An understanding of bidding behaviour resulting from contractual, market-based and external policy incentives will therefore be crucial in determining the future performance of renewable energy in the NEM. Some early analysis of fossil-fuelled generator bidding patterns has been undertaken in the NEM, for example by Mielczarski et al. [82] and Hu et al. [83], however such analysis does not appear to have been replicated for renewable generators.

Conclusion

This review has highlighted a number of characteristics of renewable energy generators that may mean that markets with high penetrations of renewable electricity do not function as designed. The paper began by examining the history of Australia’s electricity industry and its decision-making structures, highlighting the fact that current mechanisms were put in place in the absence of any considerable renewable generation. It raised the questions of whether electricity markets would be fundamentally different if conceived with a forward-looking energy mix in mind, as well as whether existing mechanisms are up to the task of facilitating the expected transition in line with energy system goals such as security, reliability and cost of electricity. Additionally, this paper highlighted some fundamental gaps in the literature around the impact of renewables on existing market mechanisms, whether there may be a need for mechanism reform, the possibility of the exercise of market power in the presence of variable renewables, and the real-world behaviour of renewable generators in restructured market mechanisms.

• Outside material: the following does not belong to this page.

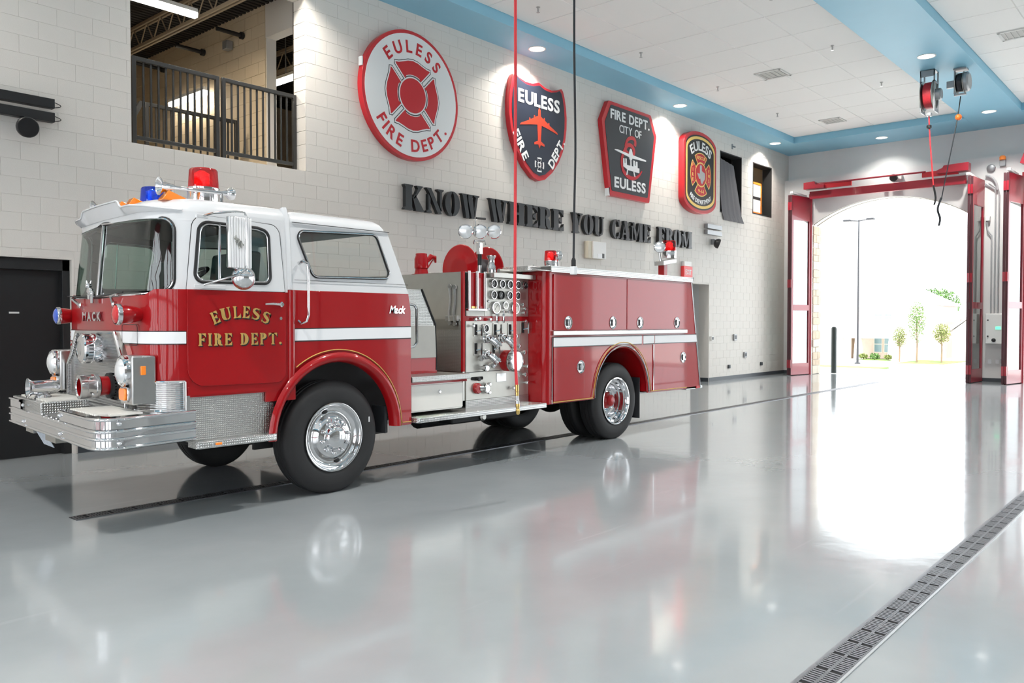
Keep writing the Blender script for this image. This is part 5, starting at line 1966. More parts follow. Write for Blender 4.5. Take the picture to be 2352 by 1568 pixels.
def beacon(x, y, z, r, h, dome, name, base_h=.11, core=None):
    b = MB().lathe((x, y, z), (0, 0, 1), [(r * 1.02, 0), (r * 1.02, base_h * .72), (r * 1.06, base_h * .78), (r * 1.06, base_h)], 30).build(name, 'chrome', FE)
    MB().lathe((x, y, z + base_h), (0, 0, 1), [(r, 0), (r * .99, h * .25), (r * .93, h * .92), (r * .86, h), (0, h)], 30, False).build('lens', dome, b)
    MB().lathe((x - r * .15, y - r * .1, z + base_h), (0, 0, 1), [(r * .25, 0), (r * .5, h * .2), (r * .5, h * .75), (r * .2, h * .9)], 16).build('lamp', core or 'lamp_glass', b)
    return b
beacon(3.60, 6.75, 2.61, .135, .165, 'red_dome', 'red_beacon', .14, 'red_glow')
beacon(3.68, 8.05, 2.61, .135, .165, 'blue_dome', 'blue_beacon', .14)
m = MB().lathe((3.10, 6.52, 2.685), (1, 0, .015), [(.075, 0), (.072, .008), (.05, .03), (.034, .07), (.026, .12), (.016, .14), (.0155, .56), (.02, .57), (.026, .60)], 20, False)
hn = m.build('air_horn', 'chrome', FE)
MB().lathe((3.70, 6.52, 2.695), (1, 0, .0), [(.026, 0), (.05, .03), (.055, .05), (.05, .07), (.02, .08)], 20).build('horn_diaphragm', 'chrome', hn)
MB().cyl((3.66, 6.52, 2.60), (3.66, 6.52, 2.69), .016, n=10).build('horn_bracket', 'chrome', hn)
MB().cyl((3.20, 6.52, 2.58), (3.20, 6.52, 2.68), .012, n=10).build('horn_bracket', 'chrome', hn)
m = MB().lathe((3.12, 8.28, 2.685), (1, 0, .015), [(.075, 0), (.072, .008), (.05, .03), (.034, .07), (.026, .12), (.016, .14), (.0155, .5)], 20, False)
m.build('air_horn', 'chrome', FE)

# --- cab interior
m = MB()
m.hexa([(3.70, 6.32, 1.3), (3.86, 6.32, 1.3), (3.86, 7.05, 1.3), (3.70, 7.05, 1.3)], [(3.82, 6.32, 2.20), (3.94, 6.32, 2.20), (3.94, 7.05, 2.20), (3.82, 7.05, 2.20)])
m.hexa([(3.70, 7.7, 1.3), (3.86, 7.7, 1.3), (3.86, 8.45, 1.3), (3.70, 8.45, 1.3)], [(3.82, 7.7, 2.20), (3.94, 7.7, 2.20), (3.94, 8.45, 2.20), (3.82, 8.45, 2.20)])
st = m.build('cab_seat', 'green_vinyl', FE, bev=.03)
m = MB()
for i in range(7):
    y = 6.36 + i * .105
    m.tube([(3.695 + .12 * k / 5 + .035, y, 1.35 + .82 * k / 5) for k in range(6)], .022, 8)
m.build('seat_pleat', 'green_vinyl', st)
m = MB()
ct, ax = Vector((3.42, 6.75, 1.95)), Vector((-.5, 0, .87)).normalized()
e1 = Vector((0, 1, 0))
e2 = ax.cross(e1)
m.tube([ct + (e1 * math.cos(2 * PI * i / 28) + e2 * math.sin(2 * PI * i / 28)) * .22 for i in range(28)], .014, 8, True)
for k in (0, 2.1, 4.2):
    m.cyl(ct, ct + (e1 * math.cos(k) + e2 * math.sin(k)) * .22, .01, n=6)
m.cyl(ct, ct - ax * .3, .03, n=10)
m.build('steering_wheel', 'black_paint', FE)

# --- mirror on the near door
mr = MB()
X0, X1, Z0, Z1, MY = 3.44, 3.645, 2.015, 2.425, 5.955
mr.box(X0, X1, MY + .008, MY + .05, Z0, Z1)
mirror = mr.build('door_mirror', 'satin_chrome', FE, bev=.008)
for i in range(9):
    x = X0 + .012 + (X1 - X0 - .024) * i / 8
    MB().box(x - .0085, x + .0085, MY, MY + .010, Z0 + .004, Z1 - .004).build('mirror_rib', 'rib_glare_white', mirror, bev=.003)
MB().tube([(3.33, 6.18, 2.435), (3.35, 6.02, 2.445), (3.50, 5.93, 2.462), (3.56, 5.92, 2.46), (3.575, 5.92, 2.43), (3.575, 5.92, 2.04), (3.56, 5.925, 2.0), (3.50, 5.94, 1.96), (3.33, 6.17, 1.885)], .009, 8).build('mirror_arm', 'satin_chrome', mirror)
MB().box(3.27, 3.37, 6.165, 6.20, 2.415, 2.445).build('mirror_bracket', 'white_paint', mirror, bev=.004)
MB().box(3.25, 3.52, 6.175, 6.19, 1.855, 1.885).build('mirror_bracket', 'white_paint', mirror, bev=.003)
MB().lathe((3.58, 5.965, 1.945), (-.15, -1, .02), [(.0, .055), (.03, .05), (.075, .02), (.096, -.01), (.10, -.03), (.095, -.035)], 28, False).build('convex_mirror', 'chrome', mirror)
bd = MB()
bd.sphere((3.515, MY - .004, 2.235), .020, 12, 8, 1.1, .4, 1.0)
bd.sphere((3.535, MY - .004, 2.212), .024, 12, 8, 1.0, .4, 1.25)
bd.sphere((3.495, MY - .005, 2.250), .012, 10, 6, 1.2, .5, .9)
for a, b in (((3.465, 2.25), (3.462, 2.275)), ((3.455, 2.25), (3.445, 2.262)), ((3.49, 2.20), (3.492, 2.17)), ((3.505, 2.20), (3.512, 2.175)), ((3.48, 2.225), (3.47, 2.20)), ((3.51, 2.215), (3.53, 2.20))):
    bd.cyl((a[0] + .04, MY - .004, a[1]), (b[0] + .04, MY - .004, b[1]), .007, .005, 6)
bd.build('bulldog_emblem', 'stainless', mirror)

# --- nose: grille, lamps, lettering
m = MB()
def gw(z):
    if z > 1.30:
        return .50 + (1.51 - z) / .21 * .16
    if z > 1.20:
        return .66 + (1.30 - z) / .10 * .10
    return .78
nrib = 26
XG = 2.865
for i in range(nrib):
    z0 = .86 + (1.50 - .86) * i / nrib
    z1 = .86 + (1.50 - .86) * (i + 1) / nrib
    w = gw((z0 + z1) / 2)
    zm = (z0 + z1) / 2
    m.add([(XG, TC - w, z0), (XG, TC + w, z0), (XG - .014, TC + w, zm), (XG - .014, TC - w, zm), (XG, TC + w, z1), (XG, TC - w, z1)], [(0, 1, 2, 3), (3, 2, 4, 5)])
grille = m.build('grille', 'satin_chrome', FE, smooth=0, recalc=False)
m = MB()
ring = [(TC - gw(1.50), 1.50), (TC - gw(1.31), 1.31), (TC - gw(1.2), 1.2), (TC - .78, .87)]
ring = ring + [(2 * TC - y, z) for y, z in reversed(ring)]
m.tube([(XG - .006, y, z) for y, z in ring], .016, 8)
m.tube([(XG - .006, ring[0][0], 1.50), (XG - .006, ring[-1][0], 1.50)], .016, 8)
m.build('grille_rim', 'satin_chrome', grille)
MB().box(XG - .01, 2.93, TC - .80, TC + .80, .84, .862).build('grille_base', 'satin_chrome', grille)
MB().prism([(TC - gw(1.5), 1.5), (TC - gw(1.31), 1.31), (TC - .78, 1.2), (TC - .78, .86), (TC + .78, .86), (TC + .78, 1.2), (TC + gw(1.31), 1.31), (TC + gw(1.5), 1.5)], 'x', XG + .002, 2.93).build('grille_back', 'stainless', grille)
m = MB()
set_text(m, 'MACK', lambda u, v, d=0: (2.893 - d, 7.52 - u, v), 0, 1.60, .075, .05, .30, fit=.50, d=.022)
m.build('nose_lettering', 'chrome', FE)
def bullet(y, lens, name, dx=0.0):
    b = MB().lathe((2.72 + dx, y, 1.645), (1, 0, 0), [(.078, 0), (.083, .01), (.083, .035), (.076, .04)], 26, False).build(name, 'chrome', FE)
    MB().lathe((2.76 + dx, y, 1.645), (1, 0, 0), [(.076, 0), (.074, .04), (.062, .11), (.045, .18), (.03, .22)], 24).build('lamp_shell', 'red_paint', b)
    MB().lathe((2.735 + dx, y, 1.645), (-1, 0, 0), [(.076, 0), (.070, .018), (.045, .032), (0, .040)], 24).build('lens', lens, b)
bullet(6.50, 'red_lens', 'warning_lamp', .02)
bullet(8.38, 'blue_lens', 'warning_lamp', .09)
def headlamp(yc, sg):
    xb0, xb1 = 2.80, 2.97
    y0, y1 = yc - .135, yc + .135
    h = MB()
    h.box(xb0, xb1 + .02, y0, y1, .945, 1.325)
    hb = h.build('headlamp_box', 'aluminium', FE, bev=.012)
    MB().lathe((xb0, yc, 1.205), (-1, 0, 0), [(.122, -.01), (.126, .012), (.122, .034), (.108, .046), (.098, .034), (.096, .02)], 32, False).build('bezel', 'chrome', hb)
    MB().lathe((xb0 - .012, yc, 1.205), (-1, 0, 0), [(.100, 0), (.096, .03), (.075, .052), (.04, .064), (0, .068)], 32).build('headlamp_lens', 'lamp_glass', hb)
    MB().prism(rrect(yc - .085, yc + .085, .965, 1.085, .03, 4), 'x', xb0 - .02, xb0).build('signal_bezel', 'chrome', hb, bev=.004)
    MB().prism(rrect(yc - .068, yc + .068, .978, 1.072, .025, 4), 'x', xb0 - .036, xb0 - .02).build('turn_signal', 'orange_lens', hb, bev=.006)
    ys = y0 if sg < 0 else y1
    MB().box(2.865, 2.905, min(ys, ys + sg * .012), max(ys, ys + sg * .012), 1.175, 1.245).build('side_marker', 'orange_lens', hb, bev=.004)
headlamp(6.45, -1)
headlamp(8.35, 1)
sr = MB().lathe((2.72, 7.32, 1.36), (1, 0, 0), [(.09, -.012), (.118, 0), (.127, .012), (.127, .03), (.121, .034), (.121, .075), (.127, .08), (.127, .12), (.118, .16)], 36).build('siren', 'chrome', FE, smooth=30)
MB().lathe((2.71, 7.32, 1.36), (-1, 0, 0), [(.085, -.004), (.06, .006), (.055, 0), (.03, .012), (0, .016)], 24).build('siren_face', 'satin_chrome', sr)
for k in range(24):
    a = 2 * PI * k / 24
    MB().box(2.758, 2.79, 7.32 + .119 * math.cos(a) - .004, 7.32 + .119 * math.cos(a) + .004, 1.36 + .119 * math.sin(a) - .004, 1.36 + .119 * math.sin(a) + .004).build('siren_slot', 'black_seal', sr)
pi_ = MB().lathe((2.66, 6.98, 1.06), (1, 0, 0), [(.085, .10), (.08, .12), (.078, .25)], 26, False).build('front_intake', 'red_paint', FE)
MB().lathe((2.60, 6.98, 1.06), (1, 0, 0), [(.072, .01), (.078, 0), (.098, .004), (.098, .05), (.092, .055), (.092, .12), (.098, .125), (.098, .15), (.080, .16)], 26, False).build('intake_coupling', 'satin_chrome', pi_)
MB().lathe((2.605, 6.98, 1.06), (1, 0, 0), [(.078, 0), (.074, .10), (0, .10)], 26, False).build('intake_throat', 'red_paint', pi_)
for a in (.6, 2.2, 3.8, 5.4):
    MB().cyl((2.69, 6.98 + .095 * math.cos(a), 1.06 + .095 * math.sin(a)), (2.69, 6.98 + .12 * math.cos(a), 1.06 + .12 * math.sin(a)), .014, n=8).build('coupling_lug', 'satin_chrome', pi_)
MB().lathe((2.83, 6.98, 1.06), (1, 0, 0), [(.105, 0), (.105, .03)], 24).build('intake_gasket', 'black_seal', pi_)
# ribbed kick plate wrapping the corners
def kick(s0, s1, name):
    rows = []
    n = 14
    for i in range(2 * n + 1):
        z = .885 + (1.112 - .885) * i / (2 * n)
        off = .022 + (.007 if i % 2 else 0)
        rows.append([low(s0 + (s1 - s0) * k / 24, z, off) for k in range(25)])
    o = MB().grid(rows).build(name, 'satin_chrome', FE, smooth=0)
    MB().tube([low(s0, .885, .026), low(s0, 1.112, .026)] + [low(s0 + (s1 - s0) * k / 24, 1.116, .026) for k in range(25)], .011, 8).build('kick_trim', 'chrome', o)
    MB().tube([low(s0 + (s1 - s0) * k / 24, .885, .026) for k in range(25)], .013, 8).build('kick_trim', 'chrome', o)
    rows = [[low(s0 + (s1 - s0) * k / 24, z, o2) for k in range(25)] for z, o2 in ((.885, .02), (.885, -.02))]
    return o
kick(.955, aL + qL + .36, 'kick_plate')
kick(LL - .955, LL - aL - qL - .36, 'kick_plate')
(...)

It is critical that policymakers understand whether the NEM and restructured electricity markets more generally can continue to facilitate efficient competition, as well as the ways in which they may fail to do so. Additionally, given the scale of the expected technology shift in the coming years, it is important to understand how the transition to high penetrations of renewable energy may impact the function of electricity markets, and the ways in which renewable generators may be incentivised to participate in these mechanisms.